Posted By Darren Rowse 13th of March 2005 Pro Blogging News 0 Comments

Trevor Cook is writing a fascinating conference paper titled Can blogging retain its revolutionary fervour? Trevor’s thesis is ‘that as the blogosphere matures it will increasingly come to resemble ‘traditional’ media.

Its an idea I’ve wondered about myself over the past few months. Some of Trevor’s observations are spot on the money as far as I can see – he could well be onto something.

His analysis reminds me a little of a workshop I once participated in on institutionalization of movements. The speaker had done extensive research into significant movements throughout history which started as very organic, grassroots, unorganized and fluid networks of people who almost always would slowly move towards institutionalization despite the best efforts of their participants to stop the process. His theory was that institutionalization is always inevitable. You can slow it down but not stop it (not without killing it). You can see spin off movements that might lengthen the life of the organic nature of what’s going on, but they too institutionalize.

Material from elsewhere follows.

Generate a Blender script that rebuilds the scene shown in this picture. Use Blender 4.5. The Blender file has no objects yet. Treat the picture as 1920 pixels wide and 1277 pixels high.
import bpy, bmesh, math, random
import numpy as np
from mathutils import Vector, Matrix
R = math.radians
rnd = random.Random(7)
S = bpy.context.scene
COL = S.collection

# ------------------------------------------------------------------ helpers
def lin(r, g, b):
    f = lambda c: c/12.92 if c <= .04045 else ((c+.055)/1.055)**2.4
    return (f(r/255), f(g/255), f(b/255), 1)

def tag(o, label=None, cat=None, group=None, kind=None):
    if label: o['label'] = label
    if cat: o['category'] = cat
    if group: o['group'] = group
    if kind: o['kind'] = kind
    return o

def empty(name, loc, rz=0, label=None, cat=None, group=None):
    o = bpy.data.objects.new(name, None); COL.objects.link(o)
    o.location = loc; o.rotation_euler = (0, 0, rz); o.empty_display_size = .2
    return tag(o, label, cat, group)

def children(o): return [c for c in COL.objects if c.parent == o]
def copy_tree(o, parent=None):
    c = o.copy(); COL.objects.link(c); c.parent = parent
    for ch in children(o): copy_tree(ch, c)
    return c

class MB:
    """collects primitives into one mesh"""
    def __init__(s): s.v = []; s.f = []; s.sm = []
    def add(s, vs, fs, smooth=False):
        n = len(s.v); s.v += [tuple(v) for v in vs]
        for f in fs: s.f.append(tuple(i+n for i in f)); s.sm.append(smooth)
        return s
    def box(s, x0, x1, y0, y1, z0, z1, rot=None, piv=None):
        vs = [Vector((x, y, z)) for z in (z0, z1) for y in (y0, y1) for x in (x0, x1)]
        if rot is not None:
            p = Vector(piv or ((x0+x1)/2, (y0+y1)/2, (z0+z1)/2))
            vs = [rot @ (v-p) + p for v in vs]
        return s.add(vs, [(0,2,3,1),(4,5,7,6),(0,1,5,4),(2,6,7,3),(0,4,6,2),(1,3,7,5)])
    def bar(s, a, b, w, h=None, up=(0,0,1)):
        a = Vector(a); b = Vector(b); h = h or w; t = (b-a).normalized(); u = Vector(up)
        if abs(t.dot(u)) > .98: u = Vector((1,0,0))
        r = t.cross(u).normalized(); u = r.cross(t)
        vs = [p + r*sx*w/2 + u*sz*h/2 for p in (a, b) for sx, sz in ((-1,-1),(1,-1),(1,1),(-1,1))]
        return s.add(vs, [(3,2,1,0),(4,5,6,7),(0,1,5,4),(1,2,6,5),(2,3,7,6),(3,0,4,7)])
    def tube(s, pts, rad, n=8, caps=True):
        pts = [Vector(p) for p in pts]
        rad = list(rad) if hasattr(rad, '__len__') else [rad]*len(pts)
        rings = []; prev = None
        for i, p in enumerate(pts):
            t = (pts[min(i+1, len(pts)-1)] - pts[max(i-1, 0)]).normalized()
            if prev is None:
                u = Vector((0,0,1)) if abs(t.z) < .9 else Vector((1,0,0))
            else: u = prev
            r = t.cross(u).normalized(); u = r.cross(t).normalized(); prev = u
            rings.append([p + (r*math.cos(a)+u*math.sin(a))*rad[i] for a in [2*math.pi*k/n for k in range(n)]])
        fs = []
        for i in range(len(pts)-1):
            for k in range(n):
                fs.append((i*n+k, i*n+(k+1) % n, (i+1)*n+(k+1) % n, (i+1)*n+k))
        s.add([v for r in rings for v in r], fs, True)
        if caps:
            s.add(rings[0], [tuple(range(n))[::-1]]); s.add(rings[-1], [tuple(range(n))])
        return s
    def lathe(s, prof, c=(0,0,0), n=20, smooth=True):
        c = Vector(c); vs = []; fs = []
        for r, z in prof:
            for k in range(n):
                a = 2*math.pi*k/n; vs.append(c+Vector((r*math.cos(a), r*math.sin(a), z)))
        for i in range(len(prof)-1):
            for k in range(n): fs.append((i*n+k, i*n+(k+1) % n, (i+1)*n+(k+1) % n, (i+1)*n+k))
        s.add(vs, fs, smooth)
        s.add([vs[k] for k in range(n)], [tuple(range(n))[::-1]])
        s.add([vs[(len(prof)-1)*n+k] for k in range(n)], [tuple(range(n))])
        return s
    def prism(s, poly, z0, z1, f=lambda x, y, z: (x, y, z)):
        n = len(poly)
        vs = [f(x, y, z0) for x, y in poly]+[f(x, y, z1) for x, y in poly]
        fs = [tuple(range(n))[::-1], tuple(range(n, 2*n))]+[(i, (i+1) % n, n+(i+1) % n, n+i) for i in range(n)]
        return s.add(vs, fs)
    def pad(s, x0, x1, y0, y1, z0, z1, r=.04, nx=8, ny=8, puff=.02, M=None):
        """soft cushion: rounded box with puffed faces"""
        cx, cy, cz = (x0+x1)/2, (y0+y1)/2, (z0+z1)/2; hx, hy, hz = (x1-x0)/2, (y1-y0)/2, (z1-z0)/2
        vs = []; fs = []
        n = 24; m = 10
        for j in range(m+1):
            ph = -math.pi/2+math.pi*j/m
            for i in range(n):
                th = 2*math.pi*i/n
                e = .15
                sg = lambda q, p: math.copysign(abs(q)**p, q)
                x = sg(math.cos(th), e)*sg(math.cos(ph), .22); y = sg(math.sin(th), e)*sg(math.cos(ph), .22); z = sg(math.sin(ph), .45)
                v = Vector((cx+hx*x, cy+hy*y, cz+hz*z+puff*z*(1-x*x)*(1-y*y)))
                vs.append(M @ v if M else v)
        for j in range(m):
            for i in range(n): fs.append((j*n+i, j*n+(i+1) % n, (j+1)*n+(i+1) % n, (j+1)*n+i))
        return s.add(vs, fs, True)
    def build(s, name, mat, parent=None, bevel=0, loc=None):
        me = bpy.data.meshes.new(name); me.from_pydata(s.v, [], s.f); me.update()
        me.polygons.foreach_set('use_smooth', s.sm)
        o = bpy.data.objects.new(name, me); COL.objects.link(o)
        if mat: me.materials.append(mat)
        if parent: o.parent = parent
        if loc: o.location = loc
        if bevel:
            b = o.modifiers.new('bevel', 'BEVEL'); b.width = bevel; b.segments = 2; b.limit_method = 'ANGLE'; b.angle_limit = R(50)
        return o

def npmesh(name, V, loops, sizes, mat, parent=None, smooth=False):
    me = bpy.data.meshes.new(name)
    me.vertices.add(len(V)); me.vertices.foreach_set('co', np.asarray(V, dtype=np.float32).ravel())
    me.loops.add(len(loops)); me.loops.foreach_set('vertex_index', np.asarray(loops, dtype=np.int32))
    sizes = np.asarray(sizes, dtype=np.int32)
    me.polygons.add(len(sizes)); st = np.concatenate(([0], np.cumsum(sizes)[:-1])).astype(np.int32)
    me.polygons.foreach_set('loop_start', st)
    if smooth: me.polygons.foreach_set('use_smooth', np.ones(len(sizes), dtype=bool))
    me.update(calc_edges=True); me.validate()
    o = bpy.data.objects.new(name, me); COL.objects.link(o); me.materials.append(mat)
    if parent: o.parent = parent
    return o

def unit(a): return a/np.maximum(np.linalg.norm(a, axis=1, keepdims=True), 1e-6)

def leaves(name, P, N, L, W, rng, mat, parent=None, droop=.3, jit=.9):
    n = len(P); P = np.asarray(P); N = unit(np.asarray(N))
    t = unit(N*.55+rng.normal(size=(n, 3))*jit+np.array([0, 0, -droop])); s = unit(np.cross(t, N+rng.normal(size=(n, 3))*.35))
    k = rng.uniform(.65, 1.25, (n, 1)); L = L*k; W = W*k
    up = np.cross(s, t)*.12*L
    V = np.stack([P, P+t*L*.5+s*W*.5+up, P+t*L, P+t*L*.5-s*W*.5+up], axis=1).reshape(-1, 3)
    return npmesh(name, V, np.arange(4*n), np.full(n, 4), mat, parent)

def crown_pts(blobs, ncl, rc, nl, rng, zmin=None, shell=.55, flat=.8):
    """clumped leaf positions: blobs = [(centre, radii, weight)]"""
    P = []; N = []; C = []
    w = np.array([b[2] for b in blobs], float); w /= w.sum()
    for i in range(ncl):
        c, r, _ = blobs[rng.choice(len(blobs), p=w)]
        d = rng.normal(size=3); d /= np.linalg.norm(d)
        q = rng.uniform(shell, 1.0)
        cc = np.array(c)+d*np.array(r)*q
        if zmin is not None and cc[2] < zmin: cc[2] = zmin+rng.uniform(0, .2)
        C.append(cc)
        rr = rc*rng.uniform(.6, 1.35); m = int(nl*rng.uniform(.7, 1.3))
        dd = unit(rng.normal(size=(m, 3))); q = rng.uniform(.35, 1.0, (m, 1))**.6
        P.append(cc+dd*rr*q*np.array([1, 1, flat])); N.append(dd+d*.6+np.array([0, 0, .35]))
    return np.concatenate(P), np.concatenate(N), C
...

I’m totally generalizing and summarizing what was a complicated and interesting session into a paragraph here (its Sunday night and I’ve had a hard day of eating good food, drinking wonderful wine and sitting in the sun – not thinking too clearly) – but I wonder if what Trevor is describing with the inevitable movement of blogging to becoming like ‘old media’ is something like the inevitable shift from a movement to institution.

About Darren Rowse
Darren Rowse is the founder and editor of ProBlogger Blog Tips and Digital Photography School. Learn more about him here and connect with him on Twitter, Facebook and LinkedIn.
Comments
  1. Is it really only the ‘old media way’? For me, if you speak about ‘getting out of grassrooting, into more institionalzed (you can’t be not thinking clearly if you still get that word out), this means more standard ways to access it, easier distribution.

    Think automobile industry. Sure, we are out of the aera where you have to start engines by hand and now nearly everybody has one car (at least in the western world), so this is not ‘grassroot’ anymore. But it had evolved. And in another way than let’s say trains.